Thursday, December 24, 2015

What role did geography play in the outbreak of WWI?

World War I was caused by tensions that had gripped Europe for years. Prior to 1914 there had been many changes effected in European geography.  Beginning in the 1860s Prussia, in a series of short wars, began to conquer the separate Germanic states.  Prussia then defeated Denmark; furthermore, with its Germanic tribes and Denmark under its rule, Prussia, was able to defeat France, thus chaninging the political geography of Europe. 


Following the Franco-Prussian War, the Germanic states unified their twenty-six independent states into the German Empire, declaring Prussian King Wilhelm I the Kaiser and Bismarck the chancellor [like a prime minister].  Wishing to penalize France for its recent defeat, Germany claimed Alsace-Lorraine for its own and forced the French to pay reparations.  This act led to implacable hatred between France and Germany.


Hoping to avoid having to fight both France and Russia, Germany sought to form an alliance with Russia.  The emperors of Germany, Austria-Hungary, and Russia pledged friendship to one another in the Reinsurance Treaty of 1887; however, this did not last after the Kaiser died and Bismarck, who was architect of the peace, left office.  Relations soon broke down, and Russia formed an alliance with Germany's enemy, France.
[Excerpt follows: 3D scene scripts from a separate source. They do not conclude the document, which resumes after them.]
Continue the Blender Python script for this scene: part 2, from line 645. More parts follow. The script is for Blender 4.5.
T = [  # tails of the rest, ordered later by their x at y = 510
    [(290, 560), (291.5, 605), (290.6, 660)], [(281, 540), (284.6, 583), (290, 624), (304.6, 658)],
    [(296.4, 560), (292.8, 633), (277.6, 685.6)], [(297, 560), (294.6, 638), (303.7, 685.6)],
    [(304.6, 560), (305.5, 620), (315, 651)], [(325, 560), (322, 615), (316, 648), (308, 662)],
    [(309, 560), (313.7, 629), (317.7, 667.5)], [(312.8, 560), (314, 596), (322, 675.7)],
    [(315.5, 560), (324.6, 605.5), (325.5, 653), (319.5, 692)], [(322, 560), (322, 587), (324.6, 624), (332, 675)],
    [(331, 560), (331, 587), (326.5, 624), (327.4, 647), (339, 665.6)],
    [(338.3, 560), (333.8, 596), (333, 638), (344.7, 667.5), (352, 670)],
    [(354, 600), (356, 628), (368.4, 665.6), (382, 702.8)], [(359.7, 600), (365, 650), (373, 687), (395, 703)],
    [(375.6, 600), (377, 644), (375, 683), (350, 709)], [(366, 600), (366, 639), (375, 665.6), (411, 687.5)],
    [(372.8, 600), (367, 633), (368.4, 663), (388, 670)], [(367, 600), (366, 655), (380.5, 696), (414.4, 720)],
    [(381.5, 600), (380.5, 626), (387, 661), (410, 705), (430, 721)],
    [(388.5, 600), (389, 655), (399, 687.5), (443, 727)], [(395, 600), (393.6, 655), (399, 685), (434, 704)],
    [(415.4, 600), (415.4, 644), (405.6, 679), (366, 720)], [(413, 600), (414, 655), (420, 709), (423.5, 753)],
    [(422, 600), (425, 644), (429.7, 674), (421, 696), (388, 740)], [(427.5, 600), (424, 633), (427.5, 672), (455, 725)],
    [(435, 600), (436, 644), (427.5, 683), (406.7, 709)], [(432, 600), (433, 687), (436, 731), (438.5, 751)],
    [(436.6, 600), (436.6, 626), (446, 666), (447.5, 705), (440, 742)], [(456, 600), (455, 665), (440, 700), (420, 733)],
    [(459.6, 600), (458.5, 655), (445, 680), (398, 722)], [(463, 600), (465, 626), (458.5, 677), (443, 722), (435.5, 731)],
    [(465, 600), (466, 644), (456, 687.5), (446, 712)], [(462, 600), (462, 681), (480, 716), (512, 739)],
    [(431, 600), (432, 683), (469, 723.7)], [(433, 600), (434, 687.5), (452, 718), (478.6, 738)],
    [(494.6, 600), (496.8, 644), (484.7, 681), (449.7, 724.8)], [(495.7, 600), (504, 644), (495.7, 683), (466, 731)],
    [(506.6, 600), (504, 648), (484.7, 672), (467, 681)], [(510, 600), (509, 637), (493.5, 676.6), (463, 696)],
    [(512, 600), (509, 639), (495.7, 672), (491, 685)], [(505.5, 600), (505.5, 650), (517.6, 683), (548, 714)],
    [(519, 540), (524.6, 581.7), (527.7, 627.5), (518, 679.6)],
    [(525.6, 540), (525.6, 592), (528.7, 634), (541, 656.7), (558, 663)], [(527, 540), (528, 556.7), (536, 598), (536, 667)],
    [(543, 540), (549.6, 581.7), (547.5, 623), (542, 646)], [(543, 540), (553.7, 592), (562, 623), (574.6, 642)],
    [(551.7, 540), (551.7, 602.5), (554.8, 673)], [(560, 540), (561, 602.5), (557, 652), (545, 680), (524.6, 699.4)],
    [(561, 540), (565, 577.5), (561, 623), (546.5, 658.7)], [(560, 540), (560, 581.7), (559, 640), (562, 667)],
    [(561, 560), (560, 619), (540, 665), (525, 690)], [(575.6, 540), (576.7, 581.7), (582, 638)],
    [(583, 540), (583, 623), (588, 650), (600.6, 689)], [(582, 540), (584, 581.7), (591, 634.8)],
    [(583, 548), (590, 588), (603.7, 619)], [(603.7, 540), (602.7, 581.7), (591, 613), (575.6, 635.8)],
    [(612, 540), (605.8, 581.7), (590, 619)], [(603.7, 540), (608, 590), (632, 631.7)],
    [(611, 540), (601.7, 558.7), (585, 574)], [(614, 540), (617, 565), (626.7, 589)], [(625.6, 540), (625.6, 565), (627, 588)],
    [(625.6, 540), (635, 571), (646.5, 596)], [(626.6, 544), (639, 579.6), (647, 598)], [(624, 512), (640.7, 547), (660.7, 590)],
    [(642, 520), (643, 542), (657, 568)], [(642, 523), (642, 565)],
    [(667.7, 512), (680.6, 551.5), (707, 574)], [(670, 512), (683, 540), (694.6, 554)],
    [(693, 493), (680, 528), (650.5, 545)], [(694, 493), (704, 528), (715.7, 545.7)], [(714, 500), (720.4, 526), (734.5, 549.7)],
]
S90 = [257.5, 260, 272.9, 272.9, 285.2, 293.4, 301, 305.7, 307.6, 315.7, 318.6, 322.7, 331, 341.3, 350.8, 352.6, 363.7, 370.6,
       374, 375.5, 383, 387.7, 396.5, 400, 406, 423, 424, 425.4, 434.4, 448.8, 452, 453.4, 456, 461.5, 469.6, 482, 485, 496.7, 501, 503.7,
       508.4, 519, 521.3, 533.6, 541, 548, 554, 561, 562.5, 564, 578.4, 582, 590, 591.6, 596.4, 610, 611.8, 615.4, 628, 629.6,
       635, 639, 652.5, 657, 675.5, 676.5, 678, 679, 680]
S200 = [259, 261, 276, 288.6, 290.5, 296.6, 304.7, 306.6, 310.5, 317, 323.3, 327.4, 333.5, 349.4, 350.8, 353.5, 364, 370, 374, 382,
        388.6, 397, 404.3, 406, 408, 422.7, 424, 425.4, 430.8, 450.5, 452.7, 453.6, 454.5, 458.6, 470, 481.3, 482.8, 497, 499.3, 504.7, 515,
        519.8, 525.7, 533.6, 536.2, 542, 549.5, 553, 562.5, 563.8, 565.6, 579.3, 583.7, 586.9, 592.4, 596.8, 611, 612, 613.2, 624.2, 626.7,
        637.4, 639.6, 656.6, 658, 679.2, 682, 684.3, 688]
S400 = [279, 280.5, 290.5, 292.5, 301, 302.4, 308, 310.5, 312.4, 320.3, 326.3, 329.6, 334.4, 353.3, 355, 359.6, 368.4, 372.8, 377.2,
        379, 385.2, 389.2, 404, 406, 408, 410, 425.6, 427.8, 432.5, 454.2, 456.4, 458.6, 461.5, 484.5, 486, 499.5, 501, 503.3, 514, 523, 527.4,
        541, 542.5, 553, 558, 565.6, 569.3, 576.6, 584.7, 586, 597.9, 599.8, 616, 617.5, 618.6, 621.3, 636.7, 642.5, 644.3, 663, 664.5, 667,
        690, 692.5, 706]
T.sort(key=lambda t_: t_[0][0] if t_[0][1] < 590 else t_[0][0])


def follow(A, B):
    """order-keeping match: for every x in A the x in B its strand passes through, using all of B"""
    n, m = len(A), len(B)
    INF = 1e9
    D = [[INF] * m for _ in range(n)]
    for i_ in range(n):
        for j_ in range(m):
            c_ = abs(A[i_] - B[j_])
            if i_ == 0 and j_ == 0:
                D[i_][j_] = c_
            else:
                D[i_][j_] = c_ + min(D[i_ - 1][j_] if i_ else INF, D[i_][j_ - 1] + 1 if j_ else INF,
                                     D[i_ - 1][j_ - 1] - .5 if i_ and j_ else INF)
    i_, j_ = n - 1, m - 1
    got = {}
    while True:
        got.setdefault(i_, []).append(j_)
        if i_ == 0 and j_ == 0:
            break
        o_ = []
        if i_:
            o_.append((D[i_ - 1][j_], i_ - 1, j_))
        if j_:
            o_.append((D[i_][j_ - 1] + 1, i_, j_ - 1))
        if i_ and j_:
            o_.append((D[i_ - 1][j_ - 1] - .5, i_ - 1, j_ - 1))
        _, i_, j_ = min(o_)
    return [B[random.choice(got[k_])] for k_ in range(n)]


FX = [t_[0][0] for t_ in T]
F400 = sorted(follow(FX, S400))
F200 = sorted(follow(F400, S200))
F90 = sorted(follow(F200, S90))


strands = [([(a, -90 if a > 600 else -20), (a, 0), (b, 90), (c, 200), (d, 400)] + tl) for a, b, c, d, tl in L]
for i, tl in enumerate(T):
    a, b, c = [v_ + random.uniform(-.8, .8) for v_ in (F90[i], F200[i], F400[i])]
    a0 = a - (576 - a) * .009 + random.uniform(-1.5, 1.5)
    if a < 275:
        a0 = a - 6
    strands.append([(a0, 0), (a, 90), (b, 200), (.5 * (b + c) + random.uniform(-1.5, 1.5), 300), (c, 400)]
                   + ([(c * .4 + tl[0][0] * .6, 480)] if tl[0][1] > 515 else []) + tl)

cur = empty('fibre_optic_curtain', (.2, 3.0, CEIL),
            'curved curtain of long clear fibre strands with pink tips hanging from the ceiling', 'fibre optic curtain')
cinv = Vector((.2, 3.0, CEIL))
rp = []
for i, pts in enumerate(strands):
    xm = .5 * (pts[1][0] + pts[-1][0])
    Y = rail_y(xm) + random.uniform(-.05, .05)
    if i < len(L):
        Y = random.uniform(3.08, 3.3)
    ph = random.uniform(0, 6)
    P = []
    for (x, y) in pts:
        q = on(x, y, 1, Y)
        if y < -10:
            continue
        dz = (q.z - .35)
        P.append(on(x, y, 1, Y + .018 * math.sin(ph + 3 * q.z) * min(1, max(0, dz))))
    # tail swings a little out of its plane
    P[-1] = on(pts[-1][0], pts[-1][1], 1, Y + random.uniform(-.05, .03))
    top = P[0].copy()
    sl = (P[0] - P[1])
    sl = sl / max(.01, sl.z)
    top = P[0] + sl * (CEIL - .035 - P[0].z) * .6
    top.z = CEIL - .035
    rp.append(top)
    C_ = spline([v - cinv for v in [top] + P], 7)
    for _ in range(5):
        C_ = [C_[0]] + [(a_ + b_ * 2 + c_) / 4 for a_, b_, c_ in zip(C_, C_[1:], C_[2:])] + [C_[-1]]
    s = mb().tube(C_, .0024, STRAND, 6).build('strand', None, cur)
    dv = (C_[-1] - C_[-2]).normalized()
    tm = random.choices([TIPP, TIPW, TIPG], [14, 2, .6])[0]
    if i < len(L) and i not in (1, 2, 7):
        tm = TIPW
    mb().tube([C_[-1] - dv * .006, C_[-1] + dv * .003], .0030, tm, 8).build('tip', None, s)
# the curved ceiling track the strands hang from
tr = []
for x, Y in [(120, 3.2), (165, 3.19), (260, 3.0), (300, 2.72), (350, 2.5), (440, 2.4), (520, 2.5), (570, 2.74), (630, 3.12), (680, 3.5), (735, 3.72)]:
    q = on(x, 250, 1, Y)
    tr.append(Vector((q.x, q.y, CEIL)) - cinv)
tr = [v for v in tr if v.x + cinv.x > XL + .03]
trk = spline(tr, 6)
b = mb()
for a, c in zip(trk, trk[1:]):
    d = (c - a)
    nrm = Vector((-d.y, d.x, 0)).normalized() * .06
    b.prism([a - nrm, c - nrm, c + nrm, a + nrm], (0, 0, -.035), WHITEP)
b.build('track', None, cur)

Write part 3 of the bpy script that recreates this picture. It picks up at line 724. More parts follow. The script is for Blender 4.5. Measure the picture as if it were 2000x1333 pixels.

When an Austro-Hungarian Empire was formed, it was destined to failure as the Hungarian Empire was composed of ethic groups left over from the old Ottoman Empire that had extended across Europe.  Consequently, the ethnic divisions among Serbs, Slavs, Croatians, Romanians and Austrians led to the break-up of this empire.  Here conflicts developed from changes made in geography that had moved peoples from their original homelands.


Then, too, across the English Channel, lay the country of Great Britain, a puissant country with the greatest empire in the world.  Certainly, Britain did not want Russia or Germany or France to expand their empires, so it kept watch over them and protected its own geography by allying itself with Russia and France.